#### [Brief]
Without the pictures, extract every line from the start of the material to the line containing "beams(s,[((w,0,.5*h),(w+.0,0,-.02))],.02,M_blk)", both ends included.

-- -- --

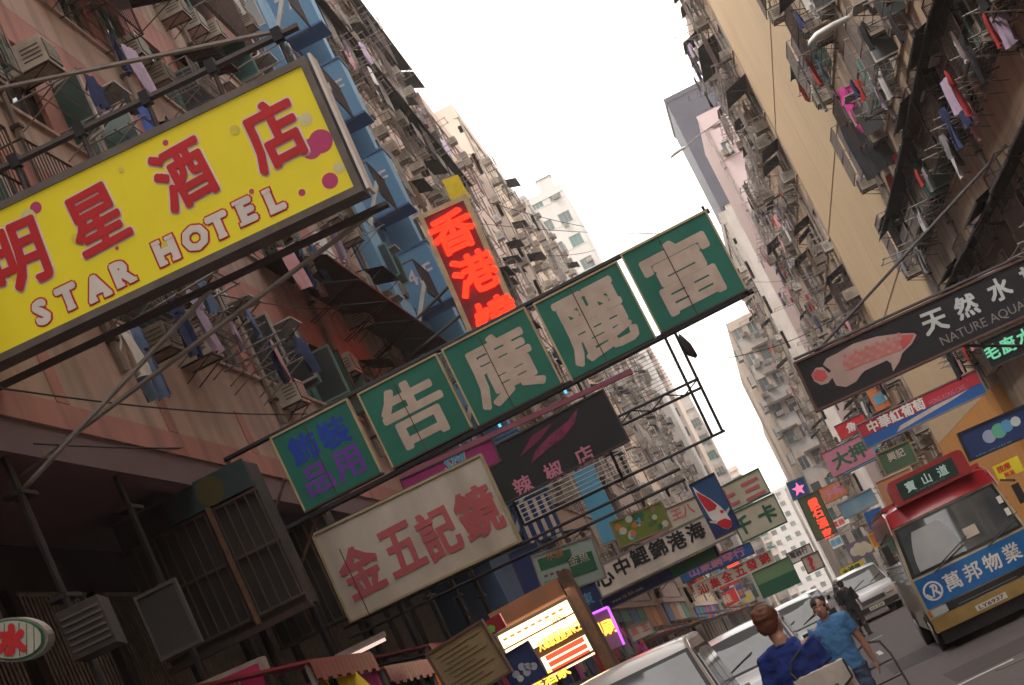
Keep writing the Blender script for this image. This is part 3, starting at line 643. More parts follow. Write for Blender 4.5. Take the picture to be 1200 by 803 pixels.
for t_ in (.235,.435,.635,.83):
    X=-w+2*w*t_; f.bar((X,.10,.06),(X,.10,h-.04),.014,M_whitep,6)
f.build('tube_light',s.root)
f=MB().bar((-.45,.3,-.12),(-.45,.3,.22),.02,M_cyan,6).bar((.55,.3,-.12),(.55,.3,.30),.02,M_cyan,6); f.build('cyan_tube_light',s.root)
beams(s,[((-w-.7,.12,h+.03),(-w-.7,.12,-.06)),((-w-.7,.12,-.06),(-w-.1,.12,h*.5)),((-w+.1,.2,-.06),(-w-.9,.3,-1.0)),((-w-.7,.12,h),(-w-.95,.12,h-.6))],.022,M_rust,'strut')
beams(s,[((w+.04,.1,-.1),(w+.04,.1,h+.12))],.02,M_blk)

# ivory sign
s=sign('shop_sign','ivory sign with four faded rose Chinese characters below the green one',(368,628),(562,535),(415,725),30,.16,M_ivory,M_oldcream,.035)
for c,px,py,hp,wp in (('金',423,668,62,50),('五',471,643,60,46),('記',514,624,62,46),('鏡',560,600,62,50)): ch(s,c,px,py,hp-6,M_rose,.029,wpx=wp-4,tilt=2,name='character')
w,h=s.w/2,s.h
beams(s,[((-w-.2,.2,-.05),(w+2.6,.2,-.05)),((-w-.2,.2,-.22),(w+2.6,.2,-.22)),((-w,.2,h+.05),(w,.2,h+.05))],.025,M_blk)

# steel sign frame with bare louvre lines on its right
s=sign('steel_sign_frame','bare black steel frame of an empty sign, sky showing through on its right',(560,498),(790,388),(612,617),37,.1)
w,h=s.w/2,s.h
top=[((w-.06*0,0,0),(w,0,h+.12)),((w-.2,0,0),(w-.2,0,h+.12)),((-w,0,0),(-w,0,h)),((0,.02,0),(0,.02,h)),((-w,0,0),(w+.05,0,0)),((-w,.0,.52*h),(w+.03,0,.52*h)),((-w,.1,.44*h),(w+.03,.1,.44*h))]
beams(s,top,.028,M_blk)
z0,z1=.44*h,.52*h
beams(s,[((-w+i*2*w/12,.05,z0 if i%2 else z1),(-w+(i+1)*2*w/12,.05,z1 if i%2 else z0)) for i in range(12)],.013,M_blk,'lattice_bar')
f=MB()
for i in range(13): f.bar((w*.3-i*.02,.02,.58*h+i*.036*h),(w-.2,.02,.58*h+i*.036*h),.006,M_bars,caps=False)
for i in range(10): f.bar((-w,.02,.02*h+i*.042*h),(w*.2,.02,.02*h+i*.042*h),.008,M_whitep,caps=False)
f.build('louvre_wires',s.root)
beams(s,[((w,0,.5*h),(w+.0,0,-.02))],.02,M_blk)

# red neon
s=sign('neon_sign','vertical red lit neon sign in an old cream frame above the green sign',(497,256),(543,235),(580,420),45,.3,flat('neon_back',(.16,.01,.015)),M_oldcream,.11)
for c,px,py in (('香',531,272),('港',557,320),('燒',583,372)):
    ch(s,c,px,py,46,M_neon,.032,wpx=50,name='neon_character',thick=.05)
w,h=s.w/2,s.h
beams(s,[((-w-.1,.2,h*.55),(-w-2.4,.2,h*.55-.9)),((-w-.1,.2,h*.35),(-w-2.4,.2,h*.35-.6)),((-w,.2,.1),(-w-2,.2,-.3))],.04,M_charcoal)
# cafe sign
s=sign('restaurant_sign','black sign with red-pink Chinese characters and a chilli streak under the green one',(552,538),(706,458),(575,598),36,.2,M_blk,M_charcoal,.03)
for c,px,py in (('辣',613,569),('椒',649,552),('店',685,534)): ch(s,c,px,py,21,M_pinkp,.02,name='character')
shape(s,[(.35,.42),(.5,.52),(.62,.56),(.74,.72),(.80,.93),(.70,.80),(.55,.72),(.42,.60)],mat('chilli_print',(.30,.03,.12),.6,var=.8,scale=7,dirt=(.05,.01,.03)),'chilli_picture'); shape(s,[(.30,.62),(.48,.74),(.60,.90),(.44,.86)],flat('dim_magenta',(.2,.02,.08)),'chilli_picture')
s=sign('shop_sign','thin magenta sign lettered SM peeping out between green and ivory signs',(470,563),(575,515),(482,588),33.5,.15,M_mag,M_charcoal,.02)
ch(s,'SM',533,541,15,M_lblue,.05,M_whitep,.09,shear=.3)
w,h=s.w/2,s.h
MB().box(-w,-.02,h+.02,w+2.6,.1,h+.10,flat('dim_pink_edge',(.30,.09,.14))).build('pink_edge',s.root)

# market lane signs further down, left half
s=sign('shop_sign','long white sign with six black Chinese characters beside the koi picture',(692,668),(846,594),(704,700),44,.25,M_ivory,M_framegrey,.03)
for c,px,py in (('心',708,677),('中',729,664),('鯉',749,652),('錦',771,643),('港',793,634),('海',815,623)): ch(s,c,px,py,20,M_blk,.035,name='character')
s=sign('shop_sign','narrow dark blue strip sign under the long white one',(704,704),(838,640),(709,716),44.3,.2,M_navy,M_framegrey,.02)
ch(s,'www hk fish com',735,697,4,M_whitep,.0,wpx=40); rect(s,.60,.05,.98,.95,M_dgreen)
s=sign('picture_sign','tall blue picture sign of a red and white koi',(808,569),(836,555),(837,632),42,.2,flat('koi_blue',(.02,.09,.24)),M_charcoal,.02)
rect(s,.0,0,1,.35,M_navy,y=-.002,t=.003)
def pxs(L_,ox,oy,q): return [((lambda v:(v[0]/s.w+.5,v[1]/s.h))(loc(s,ox+x/q,oy+y/q))) for x,y in L_]
K=lambda L_,m_,y_: shape(s,pxs(L_,780,540,5.02),m_,'koi_picture',y_)
K([(158,152),(200,188),(262,224),(322,268),(352,300),(384,348),(390,385),(368,404),(335,396),(300,372),(262,338),(232,288),(196,228),(172,186)],M_whitep,-.006)
K([(176,184),(205,196),(258,226),(302,262),(292,288),(252,300),(228,272),(198,226)],M_red,-.012); K([(310,356),(350,338),(384,352),(389,384),(366,402),(330,392),(300,370)],M_red,-.012)
K([(318,292),(340,290),(344,304),(326,312)],M_red,-.012); K([(300,372),(262,366),(258,356),(296,350)],M_silver,-.010); K([(352,300),(372,272),(378,286),(362,318)],M_silver,-.010)
s=sign('shop_sign','upper cream sign with the red character for three right of the koi picture',(844,572),(888,550),(857,599),50,.25,M_cream,M_dgreen,.03)
ch(s,'三',882,573,20,M_rose,.05,name='character'); ch(s,'上',853,584,20,M_rose,.05,name='character')
s=sign('shop_sign','lower cream sign with green character right of the koi picture',(856,604),(906,580),(873,634),49,.3,M_cream,M_dgreen,.03)
ch(s,'卡',899,602,21,M_dgreen,.04,name='character'); ch(s,'千',871,616,20,M_dgreen,.04,name='character')
s=sign('shop_sign','faded board with two red characters left of the koi picture',(775,600),(815,583),(784,622),52,.25,M_cream,M_rust,.03)
ch(s,'王八',800,600,12,M_rose,.03)
s=sign('shop_sign','blue banner sign with red lettering below the koi picture',(796,671),(878,636),(801,683),58,.2,M_bluep,M_charcoal,.03)
ch(s,'山東鋼琴行',840,659,10,M_pinkp,.03,wpx=70,tilt=0)
s=sign('shop_sign','pale sign of six red characters hung low over the parked cars',(812,686),(902,645),(818,699),56,.2,M_cream,M_whitep,.02)
for c,px,py in (('汕',824,690),('集',838,683),('全',852,676),('五',867,669),('發',881,662),('錦',896,655)): ch(s,c,px,py,11.5,M_red,.03,name='character')
s=sign('shop_sign','small orange lit sign above the pale six-character sign',(852,664),(865,658),(854,671),60,.2,M_litr,None)
s=sign('shop_sign','dark green awning-like sign left of the white van',(882,672),(924,653),(893,702),70,.5,flat('pale_green_board',(.18,.30,.15)),M_dgreen,.03)
rect(s,0,0,1,.5,M_dgreen)
s=sign('billboard_sign','mossy green picture billboard above the white six-character sign',(716,613),(774,589),(727,641),48,.2,flat('leaf_green_print',(.16,.22,.03)),M_khaki,.04)
r_=random.Random(3)
for k in range(26): disc(s,r_.uniform(.06,.94),r_.uniform(.1,.9),r_.uniform(.03,.09),r_.choice([M_dgreen,M_khaki,M_orange,M_cream,flat('moss',(.08,.15,.03)),M_lblue]),'printed_leaf',-.003-.0007*k)
s=sign('billboard_sign','pale teal billboard with green blocks of small print left of the white sign',(624,653),(692,629),(641,700),40,.2,flat('pale_teal_board',(.34,.44,.38)),M_framegrey,.03)
rect(s,.06,.62,.62,.9,M_dgreen); rect(s,.52,.22,.94,.68,M_dgreen); rect(s,.05,.05,.46,.35,flat('teal_print',(.10,.30,.30))); ch(s,'水族',650,650,10,M_orange,.0); ch(s,'金魚',678,655,12,M_cut,.0)
for k in range(4): rect(s,.08+.1*k,.45,.14+.1*k,.5,M_rust)
s=sign('shop_sign','plain light blue vertical panel behind the wires',(670,555),(694,544),(703,640),60,.3,M_lblue,None)
s=sign('shop_sign','dark blue vertical sign left of the teal billboard',(596,650),(628,636),(618,705),46,.3,M_navy,M_charcoal,.02)
s=sign('shop_sign','blue and white striped vertical signboard under the chilli sign',(600,596),(640,578),(618,640),48,.3,M_navy,None)
for k in (.1,.34,.58,.82): rect(s,k,0,k+.1,1,M_cut)
s=sign('shop_sign','blue box sign just above the violet neon sign',(668,695),(700,681),(683,722),50,.3,M_navy,M_charcoal,.02)
ch(s,'東',688,702,14,M_lblue,.02)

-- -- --

#### [Solution for this problem]
Keep writing the Blender script for this image. This is part 3, starting at line 643. More parts follow. Write for Blender 4.5. Take the picture to be 1200 by 803 pixels.
for t_ in (.235,.435,.635,.83):
    X=-w+2*w*t_; f.bar((X,.10,.06),(X,.10,h-.04),.014,M_whitep,6)
f.build('tube_light',s.root)
f=MB().bar((-.45,.3,-.12),(-.45,.3,.22),.02,M_cyan,6).bar((.55,.3,-.12),(.55,.3,.30),.02,M_cyan,6); f.build('cyan_tube_light',s.root)
beams(s,[((-w-.7,.12,h+.03),(-w-.7,.12,-.06)),((-w-.7,.12,-.06),(-w-.1,.12,h*.5)),((-w+.1,.2,-.06),(-w-.9,.3,-1.0)),((-w-.7,.12,h),(-w-.95,.12,h-.6))],.022,M_rust,'strut')
beams(s,[((w+.04,.1,-.1),(w+.04,.1,h+.12))],.02,M_blk)

# ivory sign
s=sign('shop_sign','ivory sign with four faded rose Chinese characters below the green one',(368,628),(562,535),(415,725),30,.16,M_ivory,M_oldcream,.035)
for c,px,py,hp,wp in (('金',423,668,62,50),('五',471,643,60,46),('記',514,624,62,46),('鏡',560,600,62,50)): ch(s,c,px,py,hp-6,M_rose,.029,wpx=wp-4,tilt=2,name='character')
w,h=s.w/2,s.h
beams(s,[((-w-.2,.2,-.05),(w+2.6,.2,-.05)),((-w-.2,.2,-.22),(w+2.6,.2,-.22)),((-w,.2,h+.05),(w,.2,h+.05))],.025,M_blk)

# steel sign frame with bare louvre lines on its right
s=sign('steel_sign_frame','bare black steel frame of an empty sign, sky showing through on its right',(560,498),(790,388),(612,617),37,.1)
w,h=s.w/2,s.h
top=[((w-.06*0,0,0),(w,0,h+.12)),((w-.2,0,0),(w-.2,0,h+.12)),((-w,0,0),(-w,0,h)),((0,.02,0),(0,.02,h)),((-w,0,0),(w+.05,0,0)),((-w,.0,.52*h),(w+.03,0,.52*h)),((-w,.1,.44*h),(w+.03,.1,.44*h))]
beams(s,top,.028,M_blk)
z0,z1=.44*h,.52*h
beams(s,[((-w+i*2*w/12,.05,z0 if i%2 else z1),(-w+(i+1)*2*w/12,.05,z1 if i%2 else z0)) for i in range(12)],.013,M_blk,'lattice_bar')
f=MB()
for i in range(13): f.bar((w*.3-i*.02,.02,.58*h+i*.036*h),(w-.2,.02,.58*h+i*.036*h),.006,M_bars,caps=False)
for i in range(10): f.bar((-w,.02,.02*h+i*.042*h),(w*.2,.02,.02*h+i*.042*h),.008,M_whitep,caps=False)
f.build('louvre_wires',s.root)
beams(s,[((w,0,.5*h),(w+.0,0,-.02))],.02,M_blk)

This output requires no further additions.